The trouble escalated when members of the Horrell clan moved to Lincoln County, New Mexico, where they became embroiled in cattle disputes and bloody raids against Hispanic settlers. Their reputation for violence grew, and by the time they returned to Lampasas, the Horrells were already infamous.
Meanwhile, the Higgins family was gaining influence in Lampasas. With their connections to local ranchers and lawmen, they were positioned as a counterweight to the Horrells’ rowdy dominance. It was only a matter of time before the two groups collided.
Blood in the Square
The feud erupted on Jan. 22, 1877, when a skirmish between the families turned deadly, claiming the life of Merritt Horrell in a Lampasas saloon shootout. The killing, widely attributed to Pink Higgins, set off a cycle of retribution.

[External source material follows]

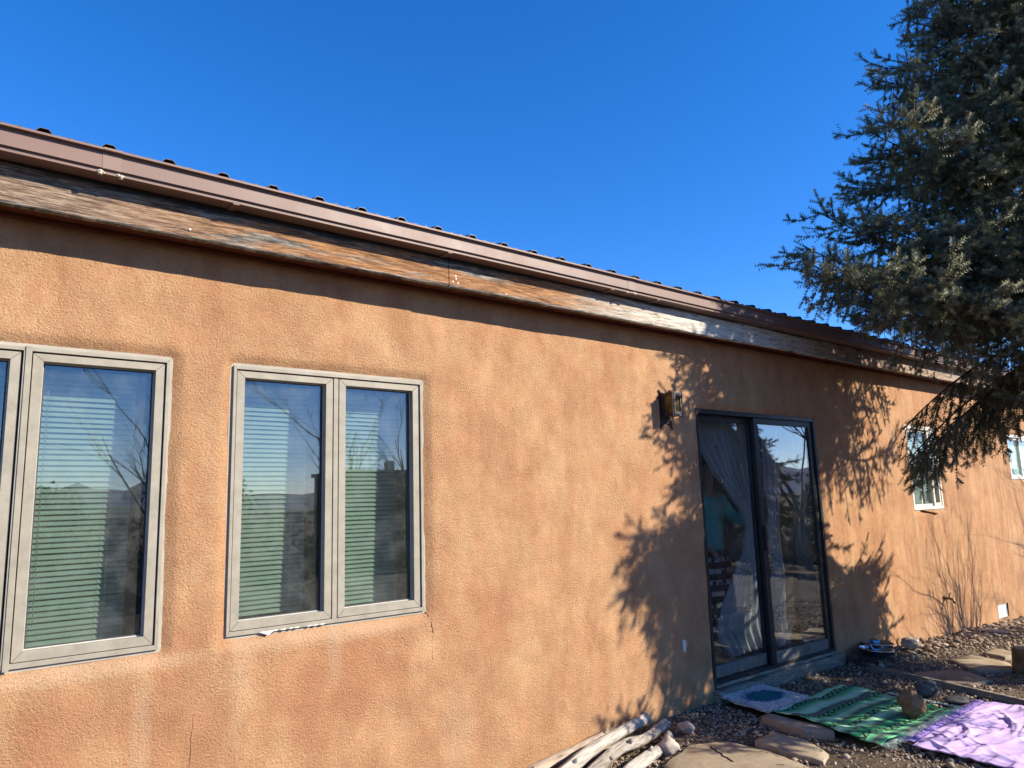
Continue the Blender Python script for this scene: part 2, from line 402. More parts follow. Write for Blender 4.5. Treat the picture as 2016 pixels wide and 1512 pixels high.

Over the following months, gunfights broke out across Lampasas County. Men from both families, along with their allies, exchanged bullets in saloons, streets, and pastures. On June 7, 1877, one of the bloodiest clashes broke out in the Lampasas town square, killing multiple men in a crossfire that left the community shaken. Contemporary reports put the death toll at between 14 and 17 men, nearly all tied to the Horrell or Higgins camps.
A Community Weakened
The violence came to a head in summer 1877, when a running gun battle spilled into the Lampasas town square. Fearing the feud would drag the whole county into chaos, the Texas Rangers moved in. On July 30, Ranger Major John B. Jones gathered men from both sides and forced an agreement to lay down arms. The peace didn’t last long, but over the next year the Horrell brothers were killed in separate fights, one after another, and their hold on the county was finished.
Pink Higgins, however, survived the feud and went on to build a lasting reputation as a gunfighter and rancher. He died Dec. 18, 1913, and is remembered as one of the few men to walk away from the deadly rivalry unscathed.
A Texas-Sized Legacy
The Horrell-Higgins feud was short, but its violence left Lampasas with a reputation that lingered long after the shooting stopped. Court records, newspaper reports, and Ranger files kept the story alive, and in Lampasas it passed into local lore.
Pink Higgins outlived the feud and carried his reputation as a marksman and rancher into the new century. The Horrells were not so fortunate—their name became linked with the violence that shook Lampasas in the 1870s. Folks in Central Texas didn’t forget, and the tale has stayed alive in courthouse steps, campfire stories and the pages of Texas history.